Par acte du 24 juillet 2009, dressé par M. D., notaire, la société D. a vendu aux sociétés Sogebail et Cicobail un bien immobilier comportant des surfaces commerciales et des emplacements de stationnement dont l’accès n’était rendu possible que par un passage sur la propriété voisine appartenant à la société civile immobilière Méditerranée (la SCI Méditerranée), sur laquelle était exploité un magasin à l’enseigne Intermarché.
Le même jour, par acte dressé par M. B., notaire, substituant M. S., les sociétés Sogebail et Cicobail ont conclu avec la société civile immobilière Fréjus FL (la SCI Fréjus FL) un contrat de crédit-bail portant sur ce bien immobilier.
En 2012, la SCI Fréjus FL a divisé le bâtiment en trois surfaces commerciales et donné à bail la partie haute à un commerce concurrent de l’enseigne Intermarché.

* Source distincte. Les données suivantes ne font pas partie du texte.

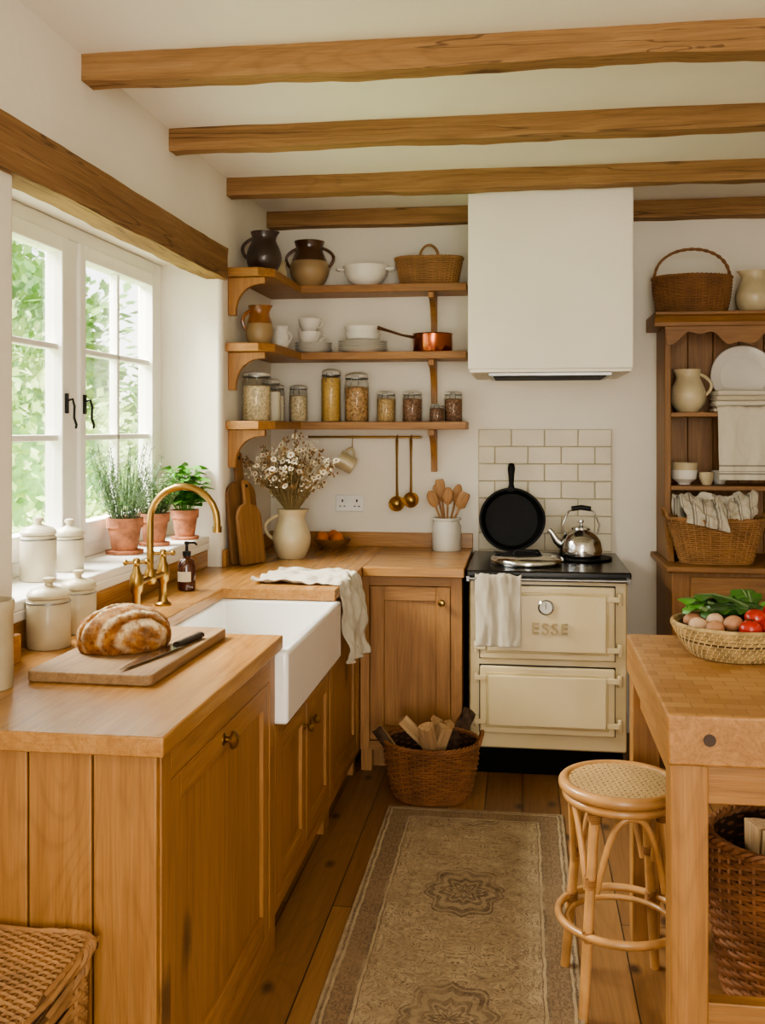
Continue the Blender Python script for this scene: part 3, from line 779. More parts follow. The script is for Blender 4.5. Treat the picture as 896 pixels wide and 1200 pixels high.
def basket(label,loc,rx,ry,h,flare,rows,stakes,rs,mats,hp=None,p=2.0,bulge=0,rz=0,side=None,hw=.97):
    T=thing('wicker_basket',label,'basket',loc,rz)
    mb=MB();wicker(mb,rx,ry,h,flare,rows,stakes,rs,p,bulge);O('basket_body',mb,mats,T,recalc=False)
    if hp:
        mb=MB()
        for q in hoop(rx*hw,hp,h-.03,rs*1.7): mb.tube(q,rs*1.5,6)
        O('handle',mb,mats,T)
    if side:
        for s in (-1,1):
            mb=MB()
            for ph in (0,pi):
                pts=[]
                for i in range(21):
                    t=i/20;a=pi*t;w=t*25+ph
                    pts.append((s*(rx+.004+ .012*sin(a))+rs*.7*cos(w),-side[0]*cos(a),h+side[1]*sin(a)+rs*.7*sin(w)))
                mb.tube(pts,rs*1.2,6)
            O('handle',mb,mats,T)
    return T
basket('small oblong wicker basket with arched handle on the shelf',(-.465,5.035,2.24),.168,.09,.135,.16,18,34,.0034,[wickL,wickD],.10,p=2.8,hw=.3)
# middle shelf
jug('jug','small ochre and brown glazed jug on the shelf','jug',(-1.215,4.56,1.905),belly(.048,.064,.045,.052,.19),[tanG,ochre],(.045,.165,.058,.07,.030,pi*1.2),(0,.012,.14,.19))
jug('cream_jug','small white china creamer on the shelf','jug',(-1.19,4.86,1.905),belly(.032,.048,.036,.042,.125),[china],(.036,.10,.045,.04,.025,-.3),(pi,.012,.09,.125),hr=.005)
def plate(loc,r,label,group,mt=china):
    mb=MB();mb.lathe([(.0001,0),(r*.55,0),(r*.57,.002),(r*.98,.0125),(r,.0135),(r*.98,.0150),(r*.58,.005),(.0001,.004)],40)
    return O('plate',mb,mt,loc=loc,label=label,cat='plate',group=group)
for i in range(5): plate((-1.055,5.025,1.905+i*.0098),.095,'small white side plate in a stack on the shelf','side plates on the middle shelf')
for i in range(5): plate((-.80,5.02,1.905+i*.0110),.127,'white dinner plate in a stack on the shelf','dinner plates on the middle shelf')
def cup(loc,r,h,label,group,rz=0,mt=china,name='cup'):
    T=thing(name,label,'cup',loc,rz,group)
    mb=MB();mb.lathe([(.0001,0),(r*.55,0),(r*.6,.004),(r*.9,h*.45),(r,h),(r*.95,h),(r*.84,h*.45),(r*.5,.008),(.0001,.008)],28);O('bowl',mb,mt,T)
    mb=MB();mb.tube(handle_pts(r*.95,h*.85,r*.8,h*.3,.028,0),.0045,8);O('handle',mb,mt,T)
    return T
cup((-1.075,5.02,1.949),.058,.066,'white china cup stacked on side plates','white cups on the middle shelf',.2)
cup((-1.073,5.02,2.0155),.058,.066,'white china cup stacked in another cup','white cups on the middle shelf',-.3)
def bowl(loc,r,h,label,group,mt=china):
    mb=MB();mb.lathe([(.0001,0),(r*.45,0),(r*.47,.008),(r*.88,h*.4),(r,h),(r*.96,h),(r*.83,h*.42),(r*.4,.014),(.0001,.012)],32)
    return O('bowl',mb,mt,loc=loc,label=label,cat='bowl',group=group)
bowl((-.80,5.02,1.954),.092,.05,'white china bowl on top of the dinner plates','white bowls on the middle shelf')
bowl((-.80,5.02,1.986),.092,.05,'white china bowl nested in another bowl','white bowls on the middle shelf')
T=thing('saucepan','copper saucepan with a long iron handle on the shelf','saucepan',(-.445,5.02,1.905))
mb=MB();mb.lathe([(.0001,0),(.094,0),(.098,.005),(.098,.088),(.102,.092),(.094,.092),(.093,.01),(.0001,.008)],40);O('pan',mb,copper,T)
mb=MB();mb.tube([(-.092,-.01,.075),(-.15,-.04,.085),(-.22,-.08,.105),(-.265,-.105,.118)],[.008,.006,.007,.010],8,flat=.6);O('handle',mb,brownG,T)
# jars
def jar(loc,r,h,content,label,fill=.8):
    T=thing('storage_jar',label,'jar',loc,group='glass storage jars on the bottom shelf')
    mb=MB();mb.lathe([(.0001,0),(r*.93,0),(r,.006),(r,h*.78),(r*.86,h*.86),(r*.84,h*.9)],28);O('glass_body',mb,glass,T)
    mb=MB();mb.lathe([(.0001,.004),(r*.88,.004),(r*.92,.01),(r*.92,h*fill*.86),(r*.6,h*fill*.89),(.0001,h*fill*.89)],28);O('contents',mb,wrap[content],T)
    mb=MB();mb.lathe([(r*.9,h*.89),(r*.93,h*.9),(r*.93,h*.94),(r*.8,h*.97),(r*.4,h),(.0001,h)],28,0)
    mb.lathe([(r*.91,h*.86),(r*.94,h*.865),(r*.94,h*.885),(r*.91,h*.89)],28,1)
    mb.tube([(r*.3,-r*.98,h*.74),(r*.3,-r*1.08,h*.80),(r*.25,-r*1.02,h*.92),(-r*.25,-r*1.02,h*.92),(-r*.3,-r*1.08,h*.80),(-r*.3,-r*.98,h*.74)],.0024,6,mi=1)
    O('lid',mb,[greyst,steel],T);return T
jar((-1.225,4.55,1.557),.068,.235,'oats','large clip-top glass jar filled with oats')
jar((-1.215,4.78,1.557),.048,.21,'flour','glass jar of flour on the lowest shelf')
jar((-1.235,4.95,1.557),.046,.19,'flour','glass jar of rice on the lowest shelf')
jar((-1.135,5.03,1.557),.048,.19,'oats','glass jar of barley on the lowest shelf')
jar((-.965,5.03,1.557),.051,.27,'pasta','tall glass jar of spaghetti on the lowest shelf',.95)
jar((-.832,5.03,1.557),.063,.25,'nuts','clip-top glass jar of nuts on the lowest shelf')
jar((-.683,5.04,1.557),.049,.155,'grain','short clip-top glass jar of grain on the shelf',.85)
jar((-.55,5.04,1.557),.051,.155,'beans','short clip-top glass jar of dried beans',.85)
jar((-.42,4.99,1.557),.039,.09,'coffee','very small glass spice jar on the lowest shelf',.85)
jar((-.345,5.06,1.557),.047,.155,'beans','short glass jar of spices at the shelf end',.85)
# hanging mug
T=thing('mug','cream mug hanging by its handle from a hook','mug',(-.853,5.065,1.328),rot=(0,radians(-62),radians(10)))
mb=MB();mb.lathe([(.0001,0),(.040,0),(.044,.004),(.046,.090),(.043,.090),(.040,.008),(.0001,.006)],28);O('body',mb,mugM,T)
mb=MB();mb.tube(handle_pts(.044,.074,.042,.022,.034,0),.0065,8);O('handle',mb,mugM,T)
mb=MB();mb.tube([(0,0,.012),(0,.006,.008),(0,.006,0),(0,0,-.035),(0,-.012,-.062),(0,-.022,-.05)],.0025,6);O('hook',mb,brass,loc=(-.865,5.09,1.475),label='small brass hook on the rail holding the mug',cat='hook')

# ------------------------------------------------------------ worktop things
Z=.9155
def board(loc,rot,w,h,hw,hh,label,t=.018,mt=darkZ):
    mb=MB();pts=[(-w/2,.01),(-w/2+.01,0),(w/2-.01,0),(w/2,.01),(w/2,h-.07)]
    for i in range(1,9):
        a=pi/2*i/8;pts.append((w/2-(w/2-hw)*(1-cos(a)),h-.07+.07*sin(a)))
    pts+=[(hw,h+hh-.02)]
    for i in range(1,6):
        a=pi*i/6;pts.append((hw*cos(a),h+hh-.02+.02*sin(a)))
    pts.append((-hw,h+hh-.02))
    for i in range(0,8):
        a=pi/2*(1-i/8);pts.append((-w/2+(w/2-hw)*(1-cos(a)),h-.07+.07*sin(a)))
    mb.prism(pts,-t/2,t/2,'x')
    mb.cyl((-t/2-.0015,0,h+hh-.03),(t/2+.0015,0,h+hh-.03),.009,12,1)
    return O('chopping_board',mb,[mt,blackM],loc=loc,rot=rot,bevel=.003,label=label,cat='chopping board')
board((-1.235,4.40,Z+.001),(0,radians(-6),radians(-26)),.19,.37,.024,.135,'tall dark wooden paddle board leaning on the wall')
board((-1.195,4.38,Z+.001),(0,radians(-8),radians(-26)),.16,.27,.019,.11,'smaller brown paddle board leaning beside another',mt=darkB)
# flower jug
FJ=(-1.075,4.62)
jug('pitcher','cream stoneware pitcher holding dried flowers','pitcher',(*FJ,Z),belly(.062,.09,.06,.068,.23,tm=.42),[cream],(.062,.20,.085,.09,.05,pi*1.08),(0,.018,.17,.23))
mb=MB();hd=MB();rnd=random.Random(3)
for i in range(200):
    a=rnd.uniform(0,2*pi);sp=rnd.random()**.6
    d=Vector((cos(a)*sp*.86,sin(a)*sp*.75,1)).normalized();L=rnd.uniform(.17,.36)*(1-.10*sp)
    b=Vector((cos(a)*.03*sp,sin(a)*.03*sp,.0));e=b+d*L+Vector((0,0,-.10*sp*L))
    mid_=(b+e)/2+Vector((0,0,.02))
    mb.tube([b-Vector((0,0,.08)),b,mid_,e],.0013,4)
    for k in range(3): 
        t=rnd.uniform(.3,.95);p=b+(e-b)*t;mb.leaf(p,(rnd.uniform(-1,1),rnd.uniform(-1,1),rnd.uniform(0,1)),.03,.007,0)
    ty=rnd.random()
    if ty<.42:
        n=9;up=(d+Vector((rnd.uniform(-.6,.6),rnd.uniform(-1.2,-.2),rnd.uniform(-.2,.3)))).normalized()
        s1=up.cross(Vector((0,1,.1))).normalized();s2=up.cross(s1);R=rnd.uniform(.014,.021)
        for q in range(n):
            aa=2*pi*q/n;hd.leaf(e,(s1*cos(aa)+s2*sin(aa)+up*.25),R,R*.7,0,up=up,droop=.1)
        hd.ell(e+up*.003,.005,.005,.005,8,6,1)
    elif ty<.70:
        for q in range(8):
            o_=Vector((rnd.gauss(0,.012),rnd.gauss(0,.012),rnd.gauss(0,.012)));hd.ell(e+o_,.0045,.0045,.006,6,5,1)
    else:
        for q in range(10):
            o_=Vector((rnd.gauss(0,.015),rnd.gauss(0,.015),rnd.gauss(0,.014)));hd.ell(e+o_,.0045,.0045,.0045,6,5,0)
T=thing('dried_flower_bouquet','bouquet of dried white and brown flowers in the pitcher','flowers',(*FJ,Z+.225),kind='stuff')
O('stems',mb,stemM,T,recalc=False);O('flower_heads',hd,[dryW,dryB],T,recalc=False)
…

La société exploitant le magasin Intermarché a clôturé sa propriété, empêchant ainsi l’accès aux emplacements de stationnement par les clients et fournisseurs des enseignes exploitées sur le fonds de la SCI Fréjus FL.
Se plaignant de l’impossibilité d’exploiter ses locaux et ayant cessé de payer les loyers du crédit-bail, ce qui avait entraîné la résiliation du contrat, la SCI Fréjus FL a assigné en indemnisation la société D. sur le fondement de la réticence dolosive et MM. D., S. et B. (les notaires) pour manquement à leur obligation de conseil.
Il ne peut être reproché au vendeur une réticence dolosive et un manquement à l’obligation pré-contractuelle d'information au motif qu’il a vendu un ensemble immobilier, comprenant 100 places de stationnement dont 73 au niveau inférieur du bâtiment, qui n’étaient accessibles, depuis la voie publique, qu’en traversant le fonds voisin, appartenant au tiers voisin dès lors que la situation était d'autant plus claire, au jour de l'acte de vente, que celui-ci stipulait qu'aucune servitude n'existait, de sorte que l'acquéreur et le crédit-preneur, qui étaient conscients que les voies de circulation et les emplacements de stationnement, tels que mentionnés aux actes, n'existaient que par suite d'une simple tolérance et se voyaient à nouveau avertis au jour de l'acte qu'il n'existait pas de servitude de nature à leur conférer un droit, ne sauraient prétendre que leur vendeur devait leur délivrer de plus amples informations.
La cour d’appel a retenu que l'acquéreur et le crédit preneur, qui étaient conscients que les voies de circulation et les emplacements de stationnement, tels qu’ils étaient mentionnés aux actes, n'existaient que par suite d'une simple tolérance et qui avaient été à nouveau avertis le jour de l'acte qu'il n'existait pas de servitude de nature à leur conférer un droit, ne sauraient prétendre que les notaires devaient leur délivrer de plus amples informations au titre de leur devoir de conseil, sauf à se voir redire qu'il n’existait pas de servitude de passage, ni de titre pour une occupation partagée des voies et du parking situés sur le terrain de la parcelle voisine. Elle a pu déduire de ces seuls motifs qu’aucune faute ne pouvait être imputée aux notaires et a ainsi légalement justifié sa décision de ce chef.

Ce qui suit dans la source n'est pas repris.